A key House committee yesterday approved a plan to eliminate the National Endowments for the Arts and Humanities by fiscal 1999.

The bill was ramrodded by Rep. William F. Goodling (R-Pa.), chairman of the panel handling reauthorization of the federal cultural agencies. Afterward, Goodling said the plan was as friendly a measure as the endowments are likely to see in the House this year. Republican leaders, including House Speaker Newt Gingrich (Ga.), have called for elimination of the agencies, perhaps on a swifter schedule than Goodling proposes. "We have two alternatives -- nothing or the best I can do. This is the best I can get out of committee," he said.

Goodling's bill would allow the endowments to continue for three years with sharply reduced funding. The arts endowment would be required to send most of its grant money directly to the states.

The NEA would lose 40 percent of its funding in fiscal 1996, 40 percent of its '96 funding in 1997 and 20 percent of that funding in 1998. The NEH would lose 20 percent of its funds each of those years, then close its doors.

The Institute for Museum Services, another federal culture agency, would continue to get its $28.7 million a year under the bill -- an amount that Goodling said "had been well used and should be continued."

The vote was taken at a hastily called session of the Committee on Economic and Educational Opportunities. The committee needed to act before the House appropriations panels decide on a budget target for fiscal 1996. But several congressmen heatedly protested that the bill was skipping the usual process of subcommittee hearings, reviews and votes.

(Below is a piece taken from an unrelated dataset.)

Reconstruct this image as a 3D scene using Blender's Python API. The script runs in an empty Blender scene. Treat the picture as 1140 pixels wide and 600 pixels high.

"This is not the way to restructure America's major cultural agencies," said Rep. Pat Williams (D-Mont.), who has previously chaired the reauthorization process. The committee turned down an amendment by Williams to continue authorization for two years at current funding levels, and also an amendment from Rep. Sam Johnson (R-Tex.) to scrap the agencies immediately.

The final vote was 19 to 2 in favor of Goodling's bill, with 18 members voting "present" -- apparently to register dissatisfaction with the process.

The bill would end the NEA's programs for particular disciplines, such as design and media arts, and would shift 80 percent of the grants directly to the states. The term of the NEA chairman would be cut by one year to three years, and administrative expenses would be capped at $5 million -- a loss of $19 million that the agency said would force it to eliminate jobs.

Goodling calculated that his plan would provide $97.5 million for the NEA next year, down from $162.5 million in this year's tightened budget, then drop to $58.5 million in fiscal 1997 and $46.8 million the following year before losing all funding thereafter.

"That would truly give them time to get involved in the private sector," said Goodling, who agrees with Gingrich that funding of the arts should be privatized.

The fate of the cultural agencies is under consideration by several congressional committees. The Goodling bill needs a go-ahead from Gingrich to reach the floor, where alternative bills might be introduced to supersede it. Other proposals under discussion include the recommendation of House Budget Committee Chairman John Kasich (R-Ohio) to immediately kill both the NEA and the NEH, and a call by Senate Budget Committee Chairman Pete Domenici (R-N.M.) for a 50 percent cut for both agencies.

Republicans and Democrats alike spoke yesterday of the complicated pressures they face in meeting the wishes of their constituents: People want to reduce the deficit and continue cultural programs in their communities. Rep. Jack Reed (D-R.I.) said the loss of funds would be "disastrous" and predicted that people will be watching Wendy Wasserstein's plays long after they've forgotten the Congressional Record.